What’s interesting about this PAC is who comprises it, and how its members could use it. It’s pretty hard to get 129 strong-minded college athletic directors to agree on policy goals. But if the ADs saw fit to start a PAC to lobby politicians independent of the broader NCAA, it suggests they’re prepared to rally around at least one cause.

Let’s not overthink what “concerns” these ADs might have.

This PAC is going to try to keep college athletes from getting paid.

It could do that in lots of different ways. It could lobby against specific nominees for the National Labor Relations Board, whose members can ultimately decide things like who gets to unionize and who doesn’t. (This was a big deal in the case involving Northwestern football players in 2014.) It could lobby for or against congressional candidates, depending on how friendly they are to the cause.
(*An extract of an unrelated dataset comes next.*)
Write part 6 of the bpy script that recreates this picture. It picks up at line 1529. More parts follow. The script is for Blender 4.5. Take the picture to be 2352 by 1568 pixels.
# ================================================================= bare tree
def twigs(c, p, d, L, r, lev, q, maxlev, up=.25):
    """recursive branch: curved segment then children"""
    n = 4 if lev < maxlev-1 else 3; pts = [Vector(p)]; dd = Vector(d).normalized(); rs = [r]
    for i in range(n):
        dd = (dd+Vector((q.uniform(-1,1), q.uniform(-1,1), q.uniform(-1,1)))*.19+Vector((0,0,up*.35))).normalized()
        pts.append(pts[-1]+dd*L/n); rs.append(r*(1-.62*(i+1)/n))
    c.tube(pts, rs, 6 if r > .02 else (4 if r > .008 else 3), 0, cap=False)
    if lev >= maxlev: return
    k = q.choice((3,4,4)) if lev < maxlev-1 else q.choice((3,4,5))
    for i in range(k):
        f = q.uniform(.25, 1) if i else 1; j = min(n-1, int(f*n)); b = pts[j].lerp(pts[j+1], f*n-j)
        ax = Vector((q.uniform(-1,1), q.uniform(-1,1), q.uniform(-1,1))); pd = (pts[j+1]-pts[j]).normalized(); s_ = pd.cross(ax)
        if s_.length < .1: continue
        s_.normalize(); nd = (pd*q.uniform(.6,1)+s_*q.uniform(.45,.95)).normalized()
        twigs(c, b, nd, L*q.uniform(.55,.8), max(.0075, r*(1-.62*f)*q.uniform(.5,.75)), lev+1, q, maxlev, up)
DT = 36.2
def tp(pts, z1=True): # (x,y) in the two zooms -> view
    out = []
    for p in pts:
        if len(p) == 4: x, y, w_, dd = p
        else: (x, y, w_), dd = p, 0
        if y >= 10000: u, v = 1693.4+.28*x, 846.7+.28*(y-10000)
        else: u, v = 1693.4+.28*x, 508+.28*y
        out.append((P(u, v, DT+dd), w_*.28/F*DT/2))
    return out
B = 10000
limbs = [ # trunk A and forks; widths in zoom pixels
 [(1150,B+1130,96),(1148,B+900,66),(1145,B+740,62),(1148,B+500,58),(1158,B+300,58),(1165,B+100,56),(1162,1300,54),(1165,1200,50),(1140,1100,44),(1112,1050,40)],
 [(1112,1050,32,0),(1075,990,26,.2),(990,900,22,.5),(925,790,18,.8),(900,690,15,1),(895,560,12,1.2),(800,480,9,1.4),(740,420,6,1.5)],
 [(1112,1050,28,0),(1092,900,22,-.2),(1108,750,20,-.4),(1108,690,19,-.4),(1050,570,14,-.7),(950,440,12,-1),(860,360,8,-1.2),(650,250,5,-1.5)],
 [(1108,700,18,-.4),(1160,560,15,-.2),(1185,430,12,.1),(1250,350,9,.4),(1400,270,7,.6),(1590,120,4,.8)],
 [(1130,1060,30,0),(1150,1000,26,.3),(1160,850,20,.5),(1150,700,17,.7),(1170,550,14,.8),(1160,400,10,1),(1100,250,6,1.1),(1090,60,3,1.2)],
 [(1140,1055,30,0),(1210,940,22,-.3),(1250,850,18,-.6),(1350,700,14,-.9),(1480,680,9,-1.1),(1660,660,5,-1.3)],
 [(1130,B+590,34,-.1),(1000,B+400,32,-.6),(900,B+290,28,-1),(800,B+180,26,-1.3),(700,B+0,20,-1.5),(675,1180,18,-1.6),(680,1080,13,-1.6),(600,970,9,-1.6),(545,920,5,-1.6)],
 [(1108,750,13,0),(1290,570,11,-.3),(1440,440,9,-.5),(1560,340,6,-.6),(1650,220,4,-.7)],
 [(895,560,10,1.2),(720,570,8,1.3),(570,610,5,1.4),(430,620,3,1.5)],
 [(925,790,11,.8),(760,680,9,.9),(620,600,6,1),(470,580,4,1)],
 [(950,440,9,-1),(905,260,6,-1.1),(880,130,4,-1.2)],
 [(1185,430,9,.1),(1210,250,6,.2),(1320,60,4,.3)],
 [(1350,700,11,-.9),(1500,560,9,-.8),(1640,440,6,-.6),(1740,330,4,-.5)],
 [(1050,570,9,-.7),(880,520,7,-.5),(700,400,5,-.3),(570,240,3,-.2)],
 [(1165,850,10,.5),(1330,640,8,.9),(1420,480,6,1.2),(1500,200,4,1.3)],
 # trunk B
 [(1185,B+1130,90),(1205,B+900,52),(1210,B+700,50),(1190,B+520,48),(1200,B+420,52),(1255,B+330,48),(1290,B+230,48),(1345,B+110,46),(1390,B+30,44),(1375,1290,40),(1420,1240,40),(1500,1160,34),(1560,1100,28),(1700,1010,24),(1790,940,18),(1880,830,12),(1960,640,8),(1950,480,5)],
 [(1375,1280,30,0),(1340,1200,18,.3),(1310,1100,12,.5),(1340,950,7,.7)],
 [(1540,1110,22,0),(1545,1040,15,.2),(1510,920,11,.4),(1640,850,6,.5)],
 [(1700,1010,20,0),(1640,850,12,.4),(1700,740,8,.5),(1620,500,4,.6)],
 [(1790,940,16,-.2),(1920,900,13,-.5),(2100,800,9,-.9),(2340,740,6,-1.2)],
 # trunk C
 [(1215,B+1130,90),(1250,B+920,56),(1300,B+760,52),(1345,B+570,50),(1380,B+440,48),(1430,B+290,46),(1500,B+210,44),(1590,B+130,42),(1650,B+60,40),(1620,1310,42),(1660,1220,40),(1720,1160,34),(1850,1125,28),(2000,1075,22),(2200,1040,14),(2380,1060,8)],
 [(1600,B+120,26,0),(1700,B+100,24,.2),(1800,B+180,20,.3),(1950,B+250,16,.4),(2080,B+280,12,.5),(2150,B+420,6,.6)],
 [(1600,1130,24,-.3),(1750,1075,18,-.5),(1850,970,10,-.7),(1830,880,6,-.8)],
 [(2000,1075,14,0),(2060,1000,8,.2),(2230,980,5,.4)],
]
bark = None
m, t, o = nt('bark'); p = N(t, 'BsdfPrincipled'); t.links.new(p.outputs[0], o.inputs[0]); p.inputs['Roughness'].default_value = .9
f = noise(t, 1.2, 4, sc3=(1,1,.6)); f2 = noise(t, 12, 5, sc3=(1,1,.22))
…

It could lobby for or against specific legislation that deals with the issue. It could lobby for or against judicial nominees who might have to rule on amateurism issues at some point or another. The federal government has a lot of tools in its toolbox. So do states, to a lesser degree, if the ADs try to be active beyond Washington. (There are rules differentiating PACs between federal and state governments.)

There might be other causes the PAC comes to support. It says it will be “advocating for the future of college athletics, and providing various services to the members, ranging from professional development to pooled purchasing arrangements.”

The PAC might want to ward off some overreaching senator from interfering with the College Football Playoff, or work on other causes that pop up over time. But big schools already have some sort of lobbying presence to work on issues they care about, so this PAC has to offer something different.

Athletic directors come from all corners of the country. Colleges are more left-leaning than most places, of course, but the political dynamics for the athletic directors at, say, Wyoming and Maryland, are drastically different. They serve different alumni bases and work in states with different political majorities.

There aren’t many things all 129 athletic directors would want to do politically together. But preventing their athletes from getting paid is a sensible common cause, no matter what form that advocacy turns out to take.